Good morning everyone and happy Saturday. I was lucky enough to receive a copy of The Homemade God by Rachel Joyce this week.
She’s one of my favourite authors so you can imagine my squeals when I opened it at the shop- much to the amusement of our customers who immediately wanted to know what book had got me so excited.
Huge thanks to the lovely Alison Barrow and Doubleday for sending me a copy of this book. I can’t wait to read it!
The Homemade God is out on the 17th April 2025 and you can find out more about the book below.
Are you a fan of Rachel Joyce? What’s your favourite book she’s written?
Book Synopsis:
There is a heatwave across Europe.
Goose and his three sisters gather at the family’s house by Lake Orta in Piedmont, Italy. Their father, a famous artist, has recently remarried a much younger woman and decamped to Italy to finish his masterpiece. Now he is dead. And when they arrive there is no sign of his new wife or his final painting.
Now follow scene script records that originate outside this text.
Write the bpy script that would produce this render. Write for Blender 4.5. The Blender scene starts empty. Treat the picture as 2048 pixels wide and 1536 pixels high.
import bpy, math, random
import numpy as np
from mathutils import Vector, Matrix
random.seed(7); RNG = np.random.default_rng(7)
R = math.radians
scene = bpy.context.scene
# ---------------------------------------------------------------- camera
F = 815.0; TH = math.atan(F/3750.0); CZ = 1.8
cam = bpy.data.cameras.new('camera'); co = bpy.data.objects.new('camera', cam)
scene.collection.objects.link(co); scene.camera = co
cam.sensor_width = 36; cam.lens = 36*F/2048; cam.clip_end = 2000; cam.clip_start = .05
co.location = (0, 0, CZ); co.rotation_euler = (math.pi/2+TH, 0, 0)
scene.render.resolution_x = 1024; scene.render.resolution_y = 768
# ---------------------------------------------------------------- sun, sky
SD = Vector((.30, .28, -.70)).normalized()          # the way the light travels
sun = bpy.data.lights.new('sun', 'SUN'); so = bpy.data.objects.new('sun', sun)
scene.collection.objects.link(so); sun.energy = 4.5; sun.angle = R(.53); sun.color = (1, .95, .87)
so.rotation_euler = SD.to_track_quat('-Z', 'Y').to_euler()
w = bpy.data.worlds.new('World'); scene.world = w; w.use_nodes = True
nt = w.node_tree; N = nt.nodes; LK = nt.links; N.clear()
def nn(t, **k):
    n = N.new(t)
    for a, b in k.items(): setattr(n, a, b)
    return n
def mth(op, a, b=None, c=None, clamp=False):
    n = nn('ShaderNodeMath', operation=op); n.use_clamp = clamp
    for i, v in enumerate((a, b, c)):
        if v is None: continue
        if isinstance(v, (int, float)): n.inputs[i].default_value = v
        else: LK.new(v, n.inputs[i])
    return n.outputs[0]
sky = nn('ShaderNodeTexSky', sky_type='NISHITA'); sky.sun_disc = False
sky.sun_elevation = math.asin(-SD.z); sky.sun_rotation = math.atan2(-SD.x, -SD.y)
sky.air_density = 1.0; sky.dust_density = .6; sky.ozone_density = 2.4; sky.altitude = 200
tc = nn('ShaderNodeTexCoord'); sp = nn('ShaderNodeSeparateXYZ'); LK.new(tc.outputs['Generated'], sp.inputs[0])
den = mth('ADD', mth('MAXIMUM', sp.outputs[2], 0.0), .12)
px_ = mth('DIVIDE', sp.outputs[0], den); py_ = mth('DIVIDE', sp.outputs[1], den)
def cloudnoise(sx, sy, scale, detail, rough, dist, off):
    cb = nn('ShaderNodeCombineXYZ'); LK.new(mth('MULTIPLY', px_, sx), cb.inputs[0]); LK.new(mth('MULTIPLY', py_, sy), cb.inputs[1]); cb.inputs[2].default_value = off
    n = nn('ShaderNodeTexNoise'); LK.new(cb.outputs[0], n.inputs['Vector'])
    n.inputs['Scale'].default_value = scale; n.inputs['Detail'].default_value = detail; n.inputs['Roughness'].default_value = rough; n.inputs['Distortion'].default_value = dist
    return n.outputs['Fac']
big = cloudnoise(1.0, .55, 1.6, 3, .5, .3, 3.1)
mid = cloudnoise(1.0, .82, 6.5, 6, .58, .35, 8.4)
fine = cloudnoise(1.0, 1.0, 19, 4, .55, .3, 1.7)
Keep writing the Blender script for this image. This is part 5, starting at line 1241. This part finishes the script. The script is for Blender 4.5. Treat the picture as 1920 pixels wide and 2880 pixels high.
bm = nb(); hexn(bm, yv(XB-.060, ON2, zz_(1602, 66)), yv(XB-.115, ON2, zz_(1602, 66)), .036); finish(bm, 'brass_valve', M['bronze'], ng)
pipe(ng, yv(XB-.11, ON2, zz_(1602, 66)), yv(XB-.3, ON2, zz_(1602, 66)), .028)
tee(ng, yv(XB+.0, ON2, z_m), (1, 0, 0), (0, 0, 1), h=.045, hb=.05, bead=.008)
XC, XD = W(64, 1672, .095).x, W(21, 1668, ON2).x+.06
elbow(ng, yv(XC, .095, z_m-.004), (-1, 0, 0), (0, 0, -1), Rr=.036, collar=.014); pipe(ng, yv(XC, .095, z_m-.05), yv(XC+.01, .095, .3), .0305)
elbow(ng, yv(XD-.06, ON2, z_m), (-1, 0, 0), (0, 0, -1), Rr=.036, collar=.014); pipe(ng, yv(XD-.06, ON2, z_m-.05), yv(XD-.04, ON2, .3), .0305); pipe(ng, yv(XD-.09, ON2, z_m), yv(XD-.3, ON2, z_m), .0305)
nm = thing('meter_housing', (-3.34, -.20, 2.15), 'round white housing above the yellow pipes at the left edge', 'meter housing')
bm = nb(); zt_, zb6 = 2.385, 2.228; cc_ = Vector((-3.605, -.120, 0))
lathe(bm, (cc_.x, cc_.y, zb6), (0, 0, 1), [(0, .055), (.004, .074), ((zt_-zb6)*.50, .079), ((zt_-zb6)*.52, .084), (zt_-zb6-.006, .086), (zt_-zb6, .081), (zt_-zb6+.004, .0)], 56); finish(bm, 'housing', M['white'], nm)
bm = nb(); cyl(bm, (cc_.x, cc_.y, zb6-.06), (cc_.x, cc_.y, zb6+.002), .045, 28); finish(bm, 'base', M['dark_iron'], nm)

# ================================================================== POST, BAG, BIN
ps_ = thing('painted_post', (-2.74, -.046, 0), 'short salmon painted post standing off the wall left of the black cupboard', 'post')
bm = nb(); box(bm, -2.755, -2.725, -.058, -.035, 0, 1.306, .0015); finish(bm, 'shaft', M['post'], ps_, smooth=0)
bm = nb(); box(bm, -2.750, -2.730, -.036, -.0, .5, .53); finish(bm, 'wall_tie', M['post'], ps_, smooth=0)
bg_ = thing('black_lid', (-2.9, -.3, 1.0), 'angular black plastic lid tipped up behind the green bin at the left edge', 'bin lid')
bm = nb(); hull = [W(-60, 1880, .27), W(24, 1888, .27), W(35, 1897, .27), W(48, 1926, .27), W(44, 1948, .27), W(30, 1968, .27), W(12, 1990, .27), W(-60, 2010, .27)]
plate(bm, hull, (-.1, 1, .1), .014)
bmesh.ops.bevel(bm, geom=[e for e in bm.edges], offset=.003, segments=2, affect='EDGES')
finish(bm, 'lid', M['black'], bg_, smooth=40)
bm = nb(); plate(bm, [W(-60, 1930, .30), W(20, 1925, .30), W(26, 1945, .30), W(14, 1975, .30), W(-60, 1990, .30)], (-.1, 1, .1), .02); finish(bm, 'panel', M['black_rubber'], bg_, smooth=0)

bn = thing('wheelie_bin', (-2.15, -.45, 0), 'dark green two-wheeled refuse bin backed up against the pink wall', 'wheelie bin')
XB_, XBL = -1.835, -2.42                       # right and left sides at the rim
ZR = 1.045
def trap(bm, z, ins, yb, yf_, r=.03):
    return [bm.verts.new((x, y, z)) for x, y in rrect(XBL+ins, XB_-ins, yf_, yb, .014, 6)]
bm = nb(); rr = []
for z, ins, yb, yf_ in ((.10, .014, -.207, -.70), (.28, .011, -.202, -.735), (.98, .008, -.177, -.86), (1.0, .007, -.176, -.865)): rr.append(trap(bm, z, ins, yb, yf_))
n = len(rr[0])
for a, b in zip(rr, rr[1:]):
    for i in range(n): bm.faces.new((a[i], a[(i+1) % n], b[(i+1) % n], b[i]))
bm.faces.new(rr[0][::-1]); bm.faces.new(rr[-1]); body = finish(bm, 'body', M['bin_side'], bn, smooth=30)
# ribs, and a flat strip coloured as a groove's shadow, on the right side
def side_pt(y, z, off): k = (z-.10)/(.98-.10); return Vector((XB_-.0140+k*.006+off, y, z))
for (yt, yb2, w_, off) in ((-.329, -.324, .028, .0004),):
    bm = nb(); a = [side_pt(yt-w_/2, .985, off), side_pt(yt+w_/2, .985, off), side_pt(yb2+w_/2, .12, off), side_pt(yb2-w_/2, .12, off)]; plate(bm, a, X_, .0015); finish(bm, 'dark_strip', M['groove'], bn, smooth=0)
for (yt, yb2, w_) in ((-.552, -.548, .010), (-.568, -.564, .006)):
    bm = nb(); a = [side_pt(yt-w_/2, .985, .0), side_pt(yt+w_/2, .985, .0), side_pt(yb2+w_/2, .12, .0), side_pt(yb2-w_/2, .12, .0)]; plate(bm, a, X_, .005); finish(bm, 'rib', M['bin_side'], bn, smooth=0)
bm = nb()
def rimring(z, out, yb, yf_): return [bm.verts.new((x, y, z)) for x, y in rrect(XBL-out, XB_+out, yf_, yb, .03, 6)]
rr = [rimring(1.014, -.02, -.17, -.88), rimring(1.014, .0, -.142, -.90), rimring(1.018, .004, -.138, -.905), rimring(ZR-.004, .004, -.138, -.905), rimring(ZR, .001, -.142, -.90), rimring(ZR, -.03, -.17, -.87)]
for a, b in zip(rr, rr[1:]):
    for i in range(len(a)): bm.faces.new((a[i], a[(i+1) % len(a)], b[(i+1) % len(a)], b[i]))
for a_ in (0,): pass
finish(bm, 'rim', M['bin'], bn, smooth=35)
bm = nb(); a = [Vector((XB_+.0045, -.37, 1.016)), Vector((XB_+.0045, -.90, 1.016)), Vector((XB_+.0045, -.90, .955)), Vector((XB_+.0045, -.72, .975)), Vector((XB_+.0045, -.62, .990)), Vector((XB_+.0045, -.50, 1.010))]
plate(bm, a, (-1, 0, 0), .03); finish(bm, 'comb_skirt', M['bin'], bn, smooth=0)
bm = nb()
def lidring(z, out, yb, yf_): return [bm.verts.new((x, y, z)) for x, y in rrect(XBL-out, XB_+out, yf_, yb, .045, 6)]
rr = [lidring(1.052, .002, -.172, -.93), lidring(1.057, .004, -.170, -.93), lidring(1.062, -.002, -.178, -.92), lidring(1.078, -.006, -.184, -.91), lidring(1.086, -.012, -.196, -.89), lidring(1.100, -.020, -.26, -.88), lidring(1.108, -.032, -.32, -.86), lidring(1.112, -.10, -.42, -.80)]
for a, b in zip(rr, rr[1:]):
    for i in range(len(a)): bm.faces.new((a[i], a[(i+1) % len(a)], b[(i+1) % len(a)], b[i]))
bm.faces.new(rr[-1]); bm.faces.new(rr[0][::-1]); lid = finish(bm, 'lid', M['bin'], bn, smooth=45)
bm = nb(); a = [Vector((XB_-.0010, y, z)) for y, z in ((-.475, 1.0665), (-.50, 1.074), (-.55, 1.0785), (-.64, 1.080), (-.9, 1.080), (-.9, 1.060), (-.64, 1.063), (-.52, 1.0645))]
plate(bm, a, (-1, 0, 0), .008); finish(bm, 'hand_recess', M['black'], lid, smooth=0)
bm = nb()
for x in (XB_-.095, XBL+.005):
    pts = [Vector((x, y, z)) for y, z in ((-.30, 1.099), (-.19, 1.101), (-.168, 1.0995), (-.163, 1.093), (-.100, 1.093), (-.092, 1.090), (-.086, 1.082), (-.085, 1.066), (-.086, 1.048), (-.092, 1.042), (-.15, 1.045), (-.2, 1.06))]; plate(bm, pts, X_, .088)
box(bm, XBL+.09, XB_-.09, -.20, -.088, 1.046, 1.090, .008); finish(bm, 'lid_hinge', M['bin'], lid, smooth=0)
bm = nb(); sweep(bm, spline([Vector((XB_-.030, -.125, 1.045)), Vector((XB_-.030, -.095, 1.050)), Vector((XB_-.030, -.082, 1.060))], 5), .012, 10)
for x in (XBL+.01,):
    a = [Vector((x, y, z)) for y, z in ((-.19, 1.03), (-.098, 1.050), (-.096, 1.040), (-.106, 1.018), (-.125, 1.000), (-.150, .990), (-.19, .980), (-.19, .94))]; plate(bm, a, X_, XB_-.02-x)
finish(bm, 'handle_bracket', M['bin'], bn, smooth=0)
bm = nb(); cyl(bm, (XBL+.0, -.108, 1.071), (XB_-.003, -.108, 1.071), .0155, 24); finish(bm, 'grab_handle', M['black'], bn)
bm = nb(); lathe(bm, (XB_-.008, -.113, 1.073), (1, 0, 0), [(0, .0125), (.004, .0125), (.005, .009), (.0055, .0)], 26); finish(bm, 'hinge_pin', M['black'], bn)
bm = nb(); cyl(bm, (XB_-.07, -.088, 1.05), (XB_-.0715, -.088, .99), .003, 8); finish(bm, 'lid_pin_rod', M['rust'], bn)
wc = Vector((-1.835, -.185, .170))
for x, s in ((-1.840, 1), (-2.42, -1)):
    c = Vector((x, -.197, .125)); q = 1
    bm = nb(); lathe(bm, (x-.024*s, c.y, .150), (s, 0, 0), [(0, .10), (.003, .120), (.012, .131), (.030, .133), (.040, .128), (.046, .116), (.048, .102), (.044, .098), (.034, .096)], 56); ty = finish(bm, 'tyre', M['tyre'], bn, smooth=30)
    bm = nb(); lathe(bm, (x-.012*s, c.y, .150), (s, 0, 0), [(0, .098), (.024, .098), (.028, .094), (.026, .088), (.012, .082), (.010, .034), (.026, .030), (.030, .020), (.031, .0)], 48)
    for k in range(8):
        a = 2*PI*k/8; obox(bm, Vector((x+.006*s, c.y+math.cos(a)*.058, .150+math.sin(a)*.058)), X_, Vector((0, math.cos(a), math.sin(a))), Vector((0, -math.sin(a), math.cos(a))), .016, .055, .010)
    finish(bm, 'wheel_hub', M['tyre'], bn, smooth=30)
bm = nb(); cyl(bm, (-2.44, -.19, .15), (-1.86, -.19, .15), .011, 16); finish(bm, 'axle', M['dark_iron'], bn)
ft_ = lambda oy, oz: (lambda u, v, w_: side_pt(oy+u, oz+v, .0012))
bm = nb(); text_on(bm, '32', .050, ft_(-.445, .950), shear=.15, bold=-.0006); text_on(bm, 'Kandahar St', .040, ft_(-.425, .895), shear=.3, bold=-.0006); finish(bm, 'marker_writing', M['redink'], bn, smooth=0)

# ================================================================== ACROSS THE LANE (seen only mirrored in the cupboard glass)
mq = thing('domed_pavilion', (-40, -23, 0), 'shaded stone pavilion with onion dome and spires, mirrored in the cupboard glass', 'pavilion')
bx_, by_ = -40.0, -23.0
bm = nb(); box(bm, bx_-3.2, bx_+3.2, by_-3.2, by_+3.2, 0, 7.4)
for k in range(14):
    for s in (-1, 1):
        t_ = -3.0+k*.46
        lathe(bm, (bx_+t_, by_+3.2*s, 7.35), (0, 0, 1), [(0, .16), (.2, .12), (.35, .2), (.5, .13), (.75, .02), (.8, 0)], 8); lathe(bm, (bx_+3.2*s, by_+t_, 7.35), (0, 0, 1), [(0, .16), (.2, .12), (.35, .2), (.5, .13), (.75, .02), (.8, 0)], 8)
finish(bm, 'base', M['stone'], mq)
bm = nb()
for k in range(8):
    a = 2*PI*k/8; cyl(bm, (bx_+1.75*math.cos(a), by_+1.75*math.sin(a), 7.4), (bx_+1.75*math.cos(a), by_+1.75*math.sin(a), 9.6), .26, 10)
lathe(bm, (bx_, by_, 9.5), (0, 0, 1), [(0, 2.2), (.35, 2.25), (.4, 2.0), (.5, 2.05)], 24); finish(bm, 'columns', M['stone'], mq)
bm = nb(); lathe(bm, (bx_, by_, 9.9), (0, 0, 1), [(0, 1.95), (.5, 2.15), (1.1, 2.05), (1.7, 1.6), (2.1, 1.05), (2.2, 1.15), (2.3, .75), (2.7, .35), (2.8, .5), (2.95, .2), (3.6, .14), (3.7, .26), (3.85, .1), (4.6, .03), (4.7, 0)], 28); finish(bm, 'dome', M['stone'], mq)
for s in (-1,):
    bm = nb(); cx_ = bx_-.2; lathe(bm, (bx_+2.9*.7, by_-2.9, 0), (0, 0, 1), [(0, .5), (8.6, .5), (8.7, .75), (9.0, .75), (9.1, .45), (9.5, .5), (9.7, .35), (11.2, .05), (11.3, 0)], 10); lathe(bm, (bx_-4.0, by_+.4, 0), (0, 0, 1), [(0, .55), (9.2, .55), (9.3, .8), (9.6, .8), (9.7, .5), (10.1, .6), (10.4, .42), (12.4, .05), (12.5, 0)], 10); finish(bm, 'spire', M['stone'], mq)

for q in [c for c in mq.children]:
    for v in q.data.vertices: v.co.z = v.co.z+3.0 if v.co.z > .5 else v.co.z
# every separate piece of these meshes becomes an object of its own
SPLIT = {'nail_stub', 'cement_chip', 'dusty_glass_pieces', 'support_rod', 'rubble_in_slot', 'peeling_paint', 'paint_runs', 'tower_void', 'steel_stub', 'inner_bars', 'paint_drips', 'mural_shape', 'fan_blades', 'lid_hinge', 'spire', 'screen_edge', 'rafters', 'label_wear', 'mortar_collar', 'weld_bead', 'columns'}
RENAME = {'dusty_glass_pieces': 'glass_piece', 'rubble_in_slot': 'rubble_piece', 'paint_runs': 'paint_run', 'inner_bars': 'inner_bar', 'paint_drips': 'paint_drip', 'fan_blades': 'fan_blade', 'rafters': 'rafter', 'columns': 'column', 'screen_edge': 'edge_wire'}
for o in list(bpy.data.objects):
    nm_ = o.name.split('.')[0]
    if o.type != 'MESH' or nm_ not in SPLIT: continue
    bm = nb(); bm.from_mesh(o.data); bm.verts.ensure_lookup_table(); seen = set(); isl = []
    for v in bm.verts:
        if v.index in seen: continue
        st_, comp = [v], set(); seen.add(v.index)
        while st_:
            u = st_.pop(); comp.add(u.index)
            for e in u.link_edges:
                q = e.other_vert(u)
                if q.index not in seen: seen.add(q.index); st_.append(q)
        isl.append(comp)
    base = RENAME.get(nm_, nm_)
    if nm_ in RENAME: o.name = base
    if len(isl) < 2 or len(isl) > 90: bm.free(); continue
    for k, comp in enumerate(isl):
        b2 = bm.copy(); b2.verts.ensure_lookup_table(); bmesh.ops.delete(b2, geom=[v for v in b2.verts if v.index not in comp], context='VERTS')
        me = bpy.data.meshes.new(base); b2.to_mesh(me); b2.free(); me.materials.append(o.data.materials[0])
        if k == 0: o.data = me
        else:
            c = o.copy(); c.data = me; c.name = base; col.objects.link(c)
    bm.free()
Alhough the siblings have always been close, the things they learn that summer – about themselves, their father and their new stepmother – will drive them apart before they can come to any kind of understanding of what their father’s legacy truly is.
Wonderfully atmospheric and suspenseful, this is at heart a novel about family, about sibling relationships: what holds a family together and what might fracture it forever.
About The Author:

Rachel Joyce is the author of the Sunday Times and international bestsellers The Unlikely Pilgrimage of Harold Fry, Perfect, The Love Song of Miss Queenie Hennessy, The Music Shop, and the New York Times bestseller Miss Benson’s Beetle, as well as a collection of interlinked short stories, A Snow Garden & Other Stories. Her books have sold over 5 million copies worldwide, and been translated into thirty-six languages. Two are currently in development for film.
The Unlikely Pilgrimage of Harold Fry was shortlisted for the Commonwealth Book prize and longlisted for the Man Booker Prize. Rachel was awarded the Specsavers National Book Awards ‘New Writer of the Year’ in December 2012 and shortlisted for the ‘UK Author of the Year’ 2014.
Rachel has also written over twenty original afternoon plays and adaptations of the classics for BBC Radio 4, including all the Bronte novels. She lives with her family near Stroud.